Estate workers in the dead of the night. Needless to say, they are all natural sympathizers of Jimmy.
Kazimir Malevich - The Workers
Meanwhile, Jimmy tries his level-best to bring the defiant Father to his fold. He keeps some Jazz

records at the doorsteps and the father is moved by the anguish in the female singer’s voice. The 

first time Fr. Sheridan actually listened to someone else!

However, Jimmy continues with his efforts. On an advice of Oonagh , he invites the Father to be a

member of board of Trustees (of Pearse-Connolly Hall). Father accepts it on one condition – the

deed of the land & building should change hands. That’s the limit! Jimmy erupts,

Father, you’re having more hate in your heart than Love.
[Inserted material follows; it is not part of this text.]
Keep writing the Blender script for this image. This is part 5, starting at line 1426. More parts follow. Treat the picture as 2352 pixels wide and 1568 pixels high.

Now Sheridan is fully convinced that Jimmy cannot be won over by any conceivable way. The end

game is in sight. Usually it’s the physical elimination of the person(s). Luckily Fr.Sheridan chooses

the lesser evil. He arranges to deport Jimmy for holding two passports. Jimmy  is arrested by the

Police at the second attempt. He manages to give the slip at the first time with the help of his mother.

He is deported to the US without a trial.

Marc Chagall - Scene de Cirque


The movie is over. After watching the film, you’re in a fix. You don’t know whether to like the film or

not! Anyway, Ken Loach grows on you in the meantime. You are definitely moved by the film-maker's sincerity.

However, he harbors romantic ideas about Communism. He is a classical communist, rather. Such a

person just refuses to acknowledge change. Though the cardinal principles of Communism just

cannot change, it’s applicability does. Communism is an internally dynamic philosophy. The rot is

definite to set in and the practitioner should be able to arrest it. Like Dharma in many ways. The

core of Dharma is the spiritual element. Practice of Selflessness and the cultivation of Love. If one

has an inkling for Dharma, one can arrive at the modes for the rescue operation.

Both Communism and Spirituality are essentially the same.

Ken Loach must throw his romantic ideas to the winds!